Ketua Panitia Penyelenggara Sapto Pitoyo mengatakan dari rangkuman panitia akan disampaikan kepada DKNGarda Bangsa Pusat untuk mendorong, barangkali ada ketidak puasan masyarakat untuk Yudisial Review. “Jika Parlemen jalanan sudah kita laksanakan tidak ada salahnya kita juga berjuang lewat konstitusi.” Kata Pitoyo
Ditanya oleh media tentang sikap peserta walk out di acara tersebut, Rifai menyampaikan beberapa alasan eksistensi organisasinya yang independen. Ia merasa dihegemoni dengan dibuatkan sertifikat pada kegiatan ini seolah peserta ini kader Garda Bangsa yang sedang dibina. Sedangkan eksistensi Garda Bangsa indikasinya adalah organisasi sayap salah satu partai politik.

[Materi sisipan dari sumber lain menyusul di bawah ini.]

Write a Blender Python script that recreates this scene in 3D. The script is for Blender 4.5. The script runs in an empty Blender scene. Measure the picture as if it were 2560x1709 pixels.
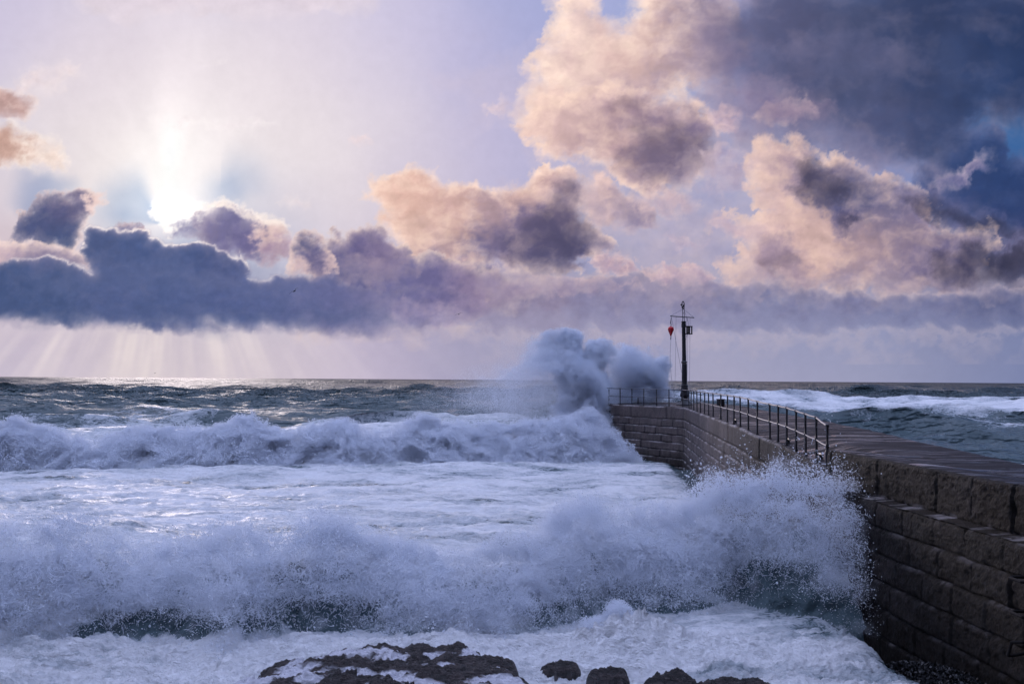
import bpy, bmesh, math, time
import numpy as np
from math import radians as R_
T0 = time.time()
# ---------------------------------------------------------------- camera, sky light, sun, exposure
scene = bpy.context.scene
CAMZ = 5.43
cam_d = bpy.data.cameras.new('camera'); cam = bpy.data.objects.new('camera', cam_d)
scene.collection.objects.link(cam); scene.camera = cam
cam_d.lens = 35; cam_d.sensor_width = 36; cam_d.clip_start = .1; cam_d.clip_end = 60000
from mathutils import Matrix, Vector
cam.matrix_world = Matrix.Translation((0,0,CAMZ)) @ Matrix.Rotation(R_(90+2.17),4,'X') @ Matrix.Rotation(R_(.355),4,'Z')
SUN_AZ, SUN_EL = R_(-19.2), R_(10.5)          # azimuth from +Y (negative: left), elevation
w = bpy.data.worlds.new('World'); scene.world = w; w.use_nodes = True
nt = w.node_tree; bg = nt.nodes['Background']
st = nt.nodes.new('ShaderNodeTexSky'); st.sky_type = 'NISHITA'; st.sun_disc = False
st.sun_elevation = SUN_EL; st.sun_rotation = SUN_AZ
nt.links.new(st.outputs[0], bg.inputs[0]); bg.inputs[1].default_value = .08
w.cycles.sampling_method = 'NONE'
sl = bpy.data.lights.new('sun', 'SUN'); sl.energy = .55; sl.angle = R_(12); sl.color = (1,.86,.86)
sun = bpy.data.objects.new('sun', sl); scene.collection.objects.link(sun)
sd = Vector((math.sin(SUN_AZ)*math.cos(SUN_EL), math.cos(SUN_AZ)*math.cos(SUN_EL), math.sin(SUN_EL)))
sun.rotation_euler = sd.to_track_quat('Z','Y').to_euler(); sun.location = (0,0,60)
vs = scene.view_settings; scene.display_settings.display_device = 'sRGB'
vs.view_transform = 'Standard'; vs.look = 'None'; vs.exposure = 0; vs.gamma = 1
scene.render.engine = 'CYCLES'; cy = scene.cycles
cy.max_bounces = 8; cy.diffuse_bounces = 6; cy.glossy_bounces = 3; cy.volume_bounces = 4; cy.transmission_bounces = 3; cy.transparent_max_bounces = 8
cy.use_denoising = True; cy.sample_clamp_indirect = 4; cy.caustics_reflective = False; cy.caustics_refractive = False
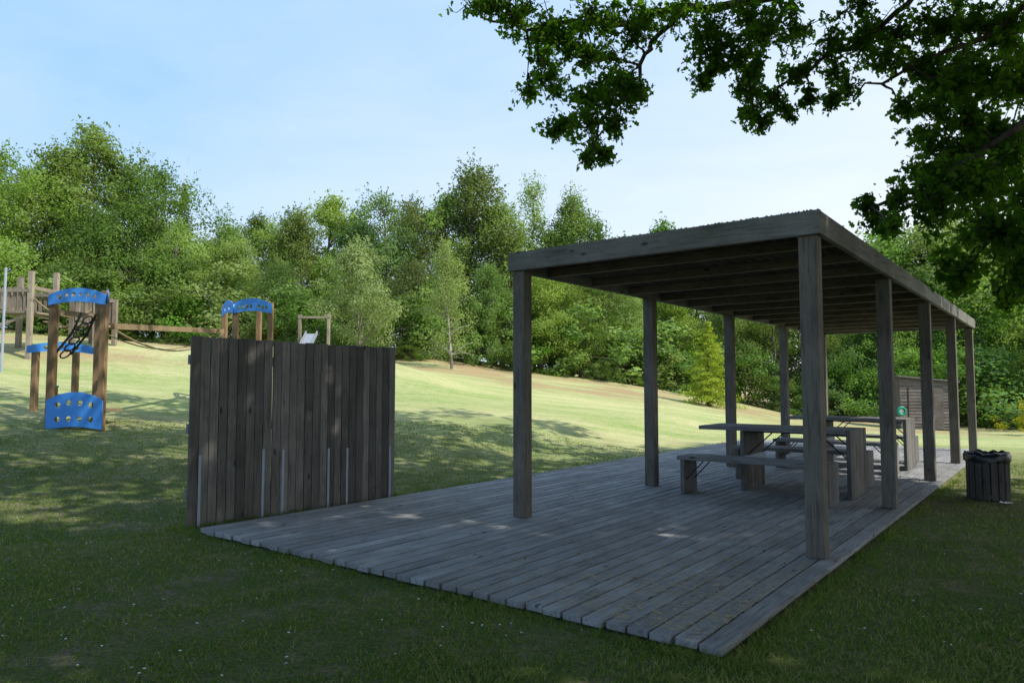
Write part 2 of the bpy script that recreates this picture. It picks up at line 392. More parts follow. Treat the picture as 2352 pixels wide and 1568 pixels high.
# dark sheet under the boards to darken the gaps, 4 mm above the turf level
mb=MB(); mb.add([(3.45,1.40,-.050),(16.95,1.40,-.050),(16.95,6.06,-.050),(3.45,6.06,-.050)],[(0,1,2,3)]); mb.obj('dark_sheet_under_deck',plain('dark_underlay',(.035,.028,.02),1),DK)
mb=MB(); rs=random.Random(3)
for i in range(2600):
    u=rs.random()
    a=3.45+abs(rs.gauss(0,1.1)) if u<.75 else rs.uniform(3.5,15)
    bb=1.45+abs(rs.gauss(0,.75)) if u<.75 else rs.uniform(1.5,6)
    if not(3.42<a<16.9 and 1.37<bb<6.1): continue
    L=rs.uniform(.02,.08); t=rs.uniform(0,3.14); wv=.0013
    dx,dy=math.cos(t)*L,math.sin(t)*L; z=.004+rs.random()*.004
    mb.add([(a,bb,z),(a+dx,bb+dy,z+rs.random()*.006),(a+dx-dy/L*wv*2,bb+dy+dx/L*wv*2,z+.002),(a-dy/L*wv*2,bb+dx/L*wv*2,z)],[(0,1,2,3)])
mb.obj('straw_litter',plain('dry_straw',(.44,.36,.21),.9),DK)
mb=MB()
for i in range(260):
    a=rs.uniform(3.5,14);bb=rs.uniform(1.4,6.0);s=rs.uniform(.008,.022);t=rs.uniform(0,6.28);z=.004
    mb.add([(a+s*math.cos(t+k*1.57)*(1 if k%2 else .5),bb+s*math.sin(t+k*1.57)*(1 if k%2 else .5),z+rs.random()*.008) for k in range(4)],[(0,1,2,3)])
mb.obj('dead_leaves',plain('dead_leaf',(.13,.085,.045),.9),DK)

# ------------------------------------------------------------------ pergola
PG=empty('pergola',(0,0,0),ANG)
AS=[5.60+2.72*k for k in range(5)]; PW=.066
for r,(bb) in enumerate((1.50,4.20)):
    for k,a in enumerate(AS):
        mb=MB(); mb.box(a-PW,a+PW,bb-PW,bb+PW,.003,2.368); mb.obj('post_%d'%(r*5+k+1),M_postZ,PG,bevel=.006)
a0,a1,b0,b1=5.60-.10,AS[-1]+.10,1.50-.10,4.20+.10
mb=MB(); mb.box(a0+.05,a1-.05,b0,b0+.045,2.37,2.545); mb.box(a0+.05,a1-.05,b1-.045,b1,2.37,2.545)
mb.obj('side_fascias',M_beamX,PG,bevel=.006)
mb=MB(); mb.box(a0,a0+.047,b0-.003,b1+.003,2.368,2.548); mb.box(a1-.047,a1,b0-.003,b1+.003,2.368,2.548)
mb.obj('end_fascias',M_beamY,PG,bevel=.006)
mb=MB(); a=a0+.62
while a<a1-.2: mb.box(a,a+.06,b0+.048,b1-.048,2.380,2.462); a+=.88
mb.obj('joists',M_joist,PG,bevel=.003)
mb=MB(); vs=[];n=0; per=.10
nb_=int((b1-b0-.1)/per*4)
for i in range(nb_+1):
    bb=b0+.048+(b1-b0-.096)*i/nb_; z=2.492+.024*math.sin(i*math.pi/2+.4)
    vs+=[(a0+.048,bb,z),(a1-.048,bb,z)]
mb.add(vs,[(2*i,2*i+1,2*i+3,2*i+2) for i in range(nb_)])
o=mb.obj('corrugated_roof_sheet',M_sheet,PG,smooth=True)
so=o.modifiers.new('s','SOLIDIFY'); so.thickness=.006
mb=MB()
for i in range(520):
    if rs.random()<.5: a=rs.uniform(a0,a1); bb=b0+.022
    else: a=a0+.022; bb=rs.uniform(b0,b1)
    s=rs.uniform(.006,.024)
    vs=[(a+s*math.cos(t)*rs.uniform(.7,1.3),bb+s*math.sin(t)*.8,2.543) for t in [k*1.257 for k in range(5)]]+[(a,bb,2.546+s*.7)]
    mb.add(vs,[(k,(k+1)%5,5) for k in range(5)])
mb.obj('moss',plain('moss',(.07,.075,.03),1),PG)

# ------------------------------------------------------------------ picnic tables & benches
def slab(parent,name,a0,a1,b0,b1,z,th,n):
    mb=MB(); w_=(a1-a0)/n
    for i in range(n): mb.box(a0+i*w_+.003,a0+(i+1)*w_-.003,b0,b1,z-th,z,jit=.001)
    mb.obj(name,M_tabY,parent,bevel=.004)
def panel(parent,name,a0,a1,bc,z1,n,th=.045):
    mb=MB(); w_=(a1-a0)/n
    for i in range(n): mb.box(a0+i*w_+.003,a0+(i+1)*w_-.003,bc-th/2,bc+th/2,.004,z1,jit=.001)
    mb.obj(name,M_tabZ,parent,bevel=.004)
def table(a0):
    T=empty('picnic_table',(0,0,0),ANG)
    slab(T,'table_top',a0,a0+.78,1.97,3.68,.76,.045,6)
    panel(T,'end_leg',a0,a0+.78,1.945,.76,6)
    panel(T,'inner_leg',a0+.02,a0+.76,3.14,.71,6)
    mb=MB()
    for aa_ in (a0+.12,a0+.66):
        mb.tube([(aa_,3.11,.42),(aa_,2.80,.705)],.008,6); mb.tube([(aa_,1.97,.42),(aa_,2.28,.705)],.008,6)
        mb.box(aa_-.02,aa_+.02,2.0,3.1,.695,.714)
    mb.obj('braces',M_dark,T)
    mb=MB(); mb.box(a0+.05,a0+.73,3.165,3.18,.02,.06); mb.box(a0+.03,a0+.75,3.10,3.118,.35,.42); mb.obj('brackets',M_galv,T)
def bench(a0,w_=.40):
    T=empty('bench',(0,0,0),ANG)
    slab(T,'seat',a0,a0+w_,2.03,3.66,.44,.045,3)
    panel(T,'end_leg',a0,a0+w_,2.005,.44,3)
    panel(T,'far_leg',a0+.01,a0+w_-.01,3.60,.394,3)
    mb=MB()
    for aa_ in (a0+.08,a0+w_-.08): mb.tube([(aa_,3.58,.16),(aa_,3.36,.392)],.007,6); mb.tube([(aa_,2.03,.16),(aa_,2.25,.392)],.007,6)
    mb.obj('braces',M_dark,T)
    mb=MB(); mb.box(a0+.04,a0+w_-.04,3.625,3.64,.01,.06); mb.obj('brackets',M_galv,T)
for s in (0,3.45):
    table(8.57+s); bench(7.88+s); bench(9.64+s)

# ------------------------------------------------------------------ fence screen
F=empty('wooden_fence',(0,0,0),ANG)
pA=Vector((3.49,6.50));pB=Vector((5.93,6.30)); dv=(pB-pA); Lf=dv.length; dv.normalize(); nv=Vector((-dv.y,dv.x))
mb=MB(); s=0; pw=.0865; i=0
while s<Lf-.05:
    if i==9: s+=.010
    wv=pw*random.uniform(.94,1.03); tilt=random.uniform(-.004,.004)
    th=.014; top=1.715+random.uniform(-.006,.006)-(.012 if i>=9 else 0); dep=random.uniform(-.003,.003)
    vs=[]
    for z,tt in ((-.07,0),(top,tilt)):
        for ss,nn in ((s,-th+dep),(s+wv,-th+dep),(s+wv,th+dep),(s,th+dep)):
            q=pA+dv*(ss+tt)+nv*nn; vs.append((q.x,q.y,z))
    mb.add(vs,[(0,3,2,1),(4,5,6,7),(0,1,5,4),(1,2,6,5),(2,3,7,6),(3,0,4,7)])
    s+=wv+random.uniform(.004,.009); i+=1
mb.obj('planks',M_fence,F,bevel=.0025)
mb=MB()
for z in (.25,.85,1.5):
    for (s0,s1) in ((.0,.80),(.84,Lf-.02)):
        p=pA+dv*s0+nv*.045;q=pA+dv*s1+nv*.045; mb.beam((p.x,p.y,z),(q.x,q.y,z),.045,.09)
mb.obj('rails',M_beamX,F)
mb=MB()
for s_,h in ((.10,.60),(.74,.62),(.96,.60),(1.50,.58),(1.74,.57),(2.33,.56)):
    p=pA+dv*s_-nv*.020
    q0=p-dv*.013;q1=p+dv*.013
    mb.add([(q0.x,q0.y,-.06),(q1.x,q1.y,-.06),(q1.x,q1.y,h),(q0.x,q0.y,h)]+[(q.x-nv.x*.004,q.y-nv.y*.004,z) for q,z in ((q0,-.06),(q1,-.06),(q1,h),(q0,h))],[(7,6,5,4),(0,1,2,3),(0,4,5,1),(1,5,6,2),(2,6,7,3),(3,7,4,0)])
mb.obj('steel_straps',M_galv,F)

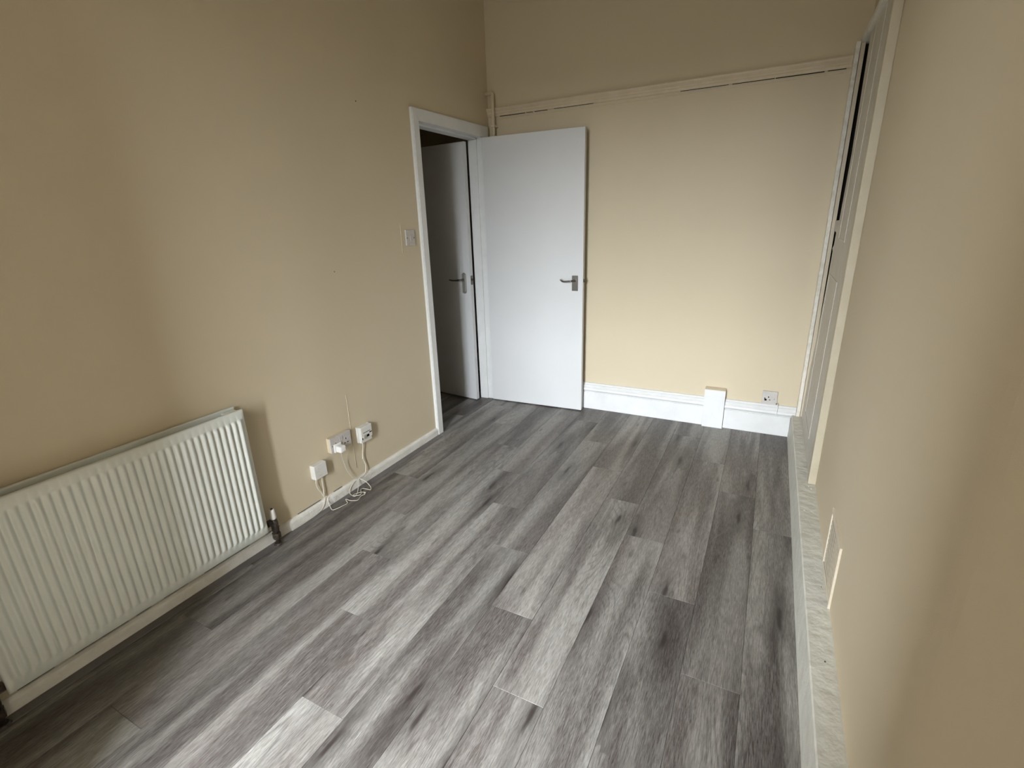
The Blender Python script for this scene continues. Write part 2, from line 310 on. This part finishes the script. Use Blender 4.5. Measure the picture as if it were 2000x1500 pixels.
# handle on the visible face (y = 0 side)
def lever(parent, xs, z0, z1, zl, face, sgn, length, w, mat, round_ends=False, curl=0.03, ycoef=1):
    """back plate with a lever: face = y of the leaf face, sgn = direction the lever points along x"""
    bm = bmesh.new()
    if round_ends:
        n = 10; pts = []
        for i in range(n+1): a = math.pi*i/n; pts.append((xs+w/2*math.cos(a), z1-w/2+w/2*math.sin(a)))
        for i in range(n+1): a = math.pi+math.pi*i/n; pts.append((xs+w/2*math.cos(a), z0+w/2+w/2*math.sin(a)))
        A = pts
        vs0 = [bm.verts.new((p[0], face, p[1])) for p in A]; vs1 = [bm.verts.new((xs+(p[0]-xs)*.86, face-0.007, p[1])) for p in A]
        bm.faces.new(vs0); bm.faces.new(vs1[::-1])
        for i in range(len(A)): bm.faces.new((vs0[i], vs1[i], vs1[(i+1) % len(A)], vs0[(i+1) % len(A)]))
    else:
        bm_box(bm, xs-w/2, xs+w/2, face-0.006, face, z0, z1, bev=0.002)
    pl = lpart('handle_plate', bm, mat, parent)
    if round_ends:
        bm = bmesh.new(); a0 = [bm.verts.new((xs+(p[0]-xs)*1.16, face, (z0+z1)/2+(p[1]-(z0+z1)/2)*1.03)) for p in A]; a1 = [bm.verts.new((xs+(p[0]-xs)*1.12, face-0.002, (z0+z1)/2+(p[1]-(z0+z1)/2)*1.025)) for p in A]
        bm.faces.new(a0); bm.faces.new(a1[::-1])
        for i in range(len(A)): bm.faces.new((a0[i], a1[i], a1[(i+1) % len(A)], a0[(i+1) % len(A)]))
        lpart('bevel_reflection_rim', bm, M['dull_metal'], pl); mat = M['dull_metal']  # dark rim added for the dark reflection along the plate's bevel
    bm = bmesh.new(); bm_cyl(bm, (xs, face-0.005, zl), (xs, face-0.022, zl), 0.0095, 14, 0.0085); s = lpart('handle_rose', bm, mat, pl, True)
    bm = bmesh.new()
    p = smooth_path([(xs, face-0.020, zl), (xs+sgn*0.012, face-0.040, zl+0.001), (xs+sgn*length*0.35, face-0.044, zl-0.002), (xs+sgn*length*0.75, face-0.044, zl-0.004),
                     (xs+sgn*length*0.92, face-0.042, zl-0.002+curl*0.25), (xs+sgn*length, face-0.042, zl+curl*0.55)], 5)
    bm_tube(bm, p, 0.006, 10, [0.0075-0.0025*i/len(p) for i in range(len(p))]); lpart('lever', bm, mat, pl, True)
    for zz in ((z0+0.012), (z1-0.012)):
        for dx in ((-0.011, 0.011) if round_ends else (0,)):
            bm = bmesh.new(); bm_cyl(bm, (xs+dx, face-0.0055, zz), (xs+dx, face-0.0083, zz), 0.0032, 8); lpart('screw', bm, mat, pl)
lever(d1, 0.703, 0.925, 1.033, 0.998, 0.0, -1, 0.098, 0.044, M['dull_metal'], False, 0.022)
lpart('latch', boxes((DW-0.001, DW+0.009, 0.012, 0.026, 0.985, 1.008), bev=0.002), M['valve'], d1, label='dark latch bolt on the door edge')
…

Secara Momentum selain mengawal sikap kawan-kawan dalam aksi kemarin, HMI memilih walk out karena lebih tertarik membahas permasalahan permasalahan lebih urgen yang nyaris mengendap misalnya, persoalan Papua dan penggalangan dana untuk saudara saudara yang ada di Maluku.
Disinggung soal sertifikat acara Rifai enggan menerimanya karena dinilai merugikan bargaining HMI sebagai organisasi besar kemahasiswaan tertua secara nasional dan independen. “Kami bukan kader sayap Parpol yang lahir kemaren sore seperti mereka, tak butuh sertifikat binaan panitia, apalagi hanya berjalan ditempat sibuk bahas permasalahan ini saja. Kami juga punya kajian sendiri dan tindak lanjut sendiri secara konstitusional organisatoris, sikap HMI Cabang Pacitan sudah sangat jelas “ tegasnya.
Peserta dari Gerakan Masyarakat Adil Sejahtera (GMAS) juga turut walkout, Mustofa Ali Fahmi menyampaikan sikap mendukung kawan-kawan aksi yang meninggalkan acara diskusi. Walaupun sebagian narasi pemateri sejalan dengan pemikirannya, ia menilai beberapa kawan-kawan koordinator aksi justru merasa idealitasnya dihakimi oleh narasi yang dibangun sebelumnya oleh pemateri. GMAS juga menyayangkan judul kegiatan. Panggilan Garda Bangsa bertagar Pacitan Memanggil tidak koordinasi terlebih dahulu dengan ragam elemen Pacitan secara representatif terutama peserta aksi, sebelum menggelar acara diskusi Publik semalam. “Ini bukan diskusi Pacitan Memanggil tapi evaluasi aksi, Panggilan Garda Bangsa bersertifikat” katanya (Rilis).